At one point I think he announces that, contrary to those who believe that only zero, one or infinity truly exists, the most important number is actually the number two. (Why, I have no recollection, if indeed I actually read his explanation.)

Date: 2013-02-22 06:12 pm (UTC)
From: [identity profile] scentofviolets.livejournal.com
Do you remember any other details? There's a Christopher Anvil that's kind of the same only completely the opposite: An ftl (via subspace) "proof" that integers and rationals do not have the same cardinality.

Date: 2013-02-22 06:29 pm (UTC)
From: [identity profile] mmcirvin.livejournal.com
Nope. I think there was an illustration, showing a guy surrounded by... stuff.

Date: 2013-02-24 05:02 am (UTC)
From: [identity profile] austin-dern.livejournal.com
Huh. So that's two Heinlein stories with cardinality crankery, and now an Anvil. Is there a vein of infinity nuttery running through science fiction that I've just not noticed before?

Date: 2013-02-24 09:08 pm (UTC)
From: [identity profile] le-trombone.livejournal.com
What counts as an old Analog to you? 1970s, '80s...?
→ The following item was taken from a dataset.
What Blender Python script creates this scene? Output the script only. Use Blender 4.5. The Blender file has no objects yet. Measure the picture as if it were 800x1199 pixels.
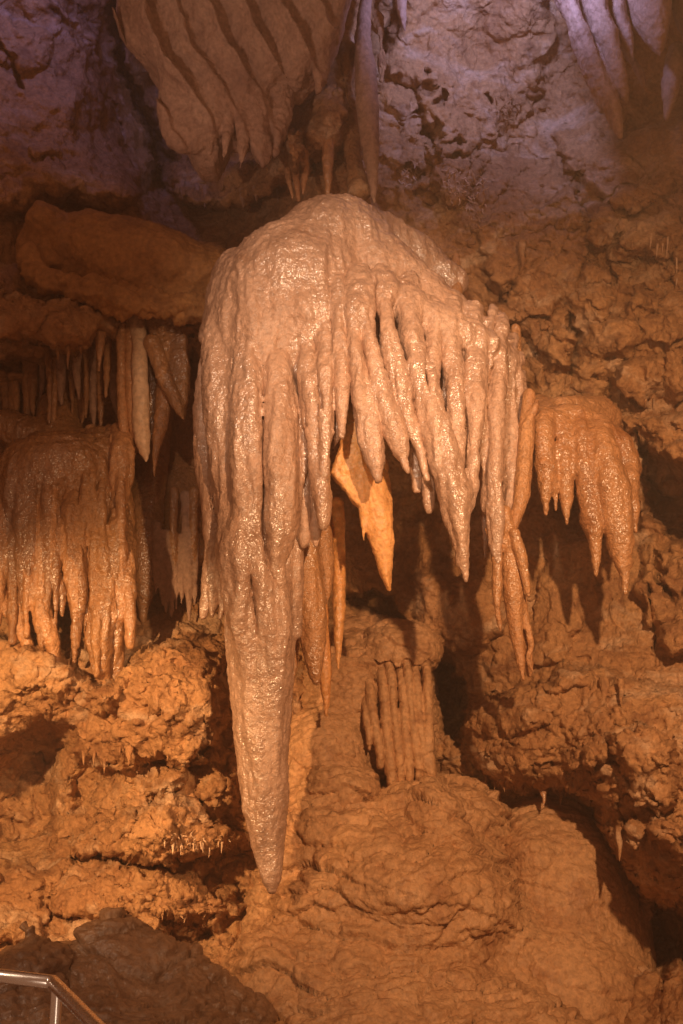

Date: 2013-02-25 02:51 am (UTC)
From: [identity profile] austin-dern.livejournal.com
For what it's worth, in his first editorial Trevor Quachri explained that he hoped people would think of Analog as the up-to-date with-it magazine that published ``Weyr Search'' and ``Who Goes There?''.

Date: 2013-02-25 03:53 am (UTC)
From: [identity profile] le-trombone.livejournal.com
Actually, I was just asking in order to narrow down the range for a possible search for the story.

Date: 2013-02-25 04:29 am (UTC)
From: [identity profile] austin-dern.livejournal.com
I'm sorry, I misunderstood. I was thinking ``old Analog'' as in ``old-school Analog'' or ``old-fashioned Analog''.
I have an excellent excuse for not understanding the obvious which I will provide as soon as I think it up.

Date: 2013-02-22 06:40 pm (UTC)
From: [identity profile] harvey-rrit.livejournal.com
We have a Filter Queen. It's opaque.

I just had to get that out of the buffer.